Often, when people are treated deeply unjustly by others, they can experience anger and even an ongoing resentment that can last for years. As people forgive, they begin to see the offending person from a broader perspective than just those hurtful actions. As the forgivers see the worth in the one who offended, see the other as truly human, the anger toward this person begins to lessen.
Is forgiving others basically for the self or for the one who offended?
The essence of forgiveness is this: It is a moral virtue and all moral virtues concern the good of others. Therefore, when you forgive, you are doing this for the one who hurt you. A consequence of forgiving is that the self usually experiences well-being. So, forgiveness is an act of goodness toward others with a consequence of a benefit toward the self.
In your Discovery Phase of the forgiveness process, you discuss meaning and purpose in a person’s life upon forgiving others. What is the difference between finding meaning and finding purpose?
Meaning is the cognitive activity of answering the “why question” in a positive way regarding what was suffered. A likely insight gained is that I am stronger and more aware of others’ suffering, now that I have walked the forgiveness path. Thus, to find meaning is primarily a cognitive activity. Purpose concerns the actions that now flow from the meaning. If a person begins to see that forgiving has been a positive journey in making one stronger, more merciful, then one purpose that might flow from this insight is this: I now will commit to aiding others in their suffering, in helping them to forgive.
In my observing people who have been hurt by others, there seems to be a certain closed-mindedness that makes forgiveness difficult. Here is what I mean: People kind of close down to listening and discussing civilly with others once they have been hurt. Wouldn’t this closed-mindedness to open communication hinder forgiving?

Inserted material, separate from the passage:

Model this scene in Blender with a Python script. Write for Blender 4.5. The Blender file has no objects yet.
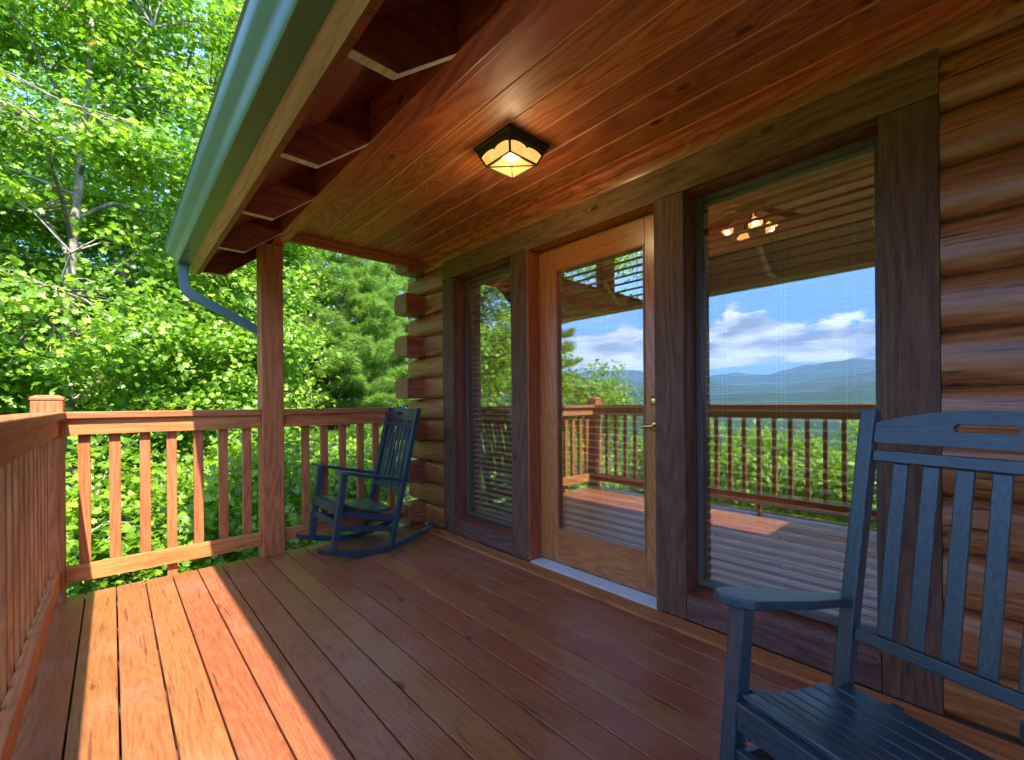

I think you are conflating forgiving and reconciling. You can forgive a person starting within your own heart by committing to do no harm to the other, with a commitment to offering respect and eventually even love (in the sense of agape) toward that other person. This occurs even without communicating with the other person. Reconciliation, in contrast, does require listening and having open communication. So, when this listening and discussing civilly are closed down, this likely will hinder the reconciliation process, but not the process of forgiving.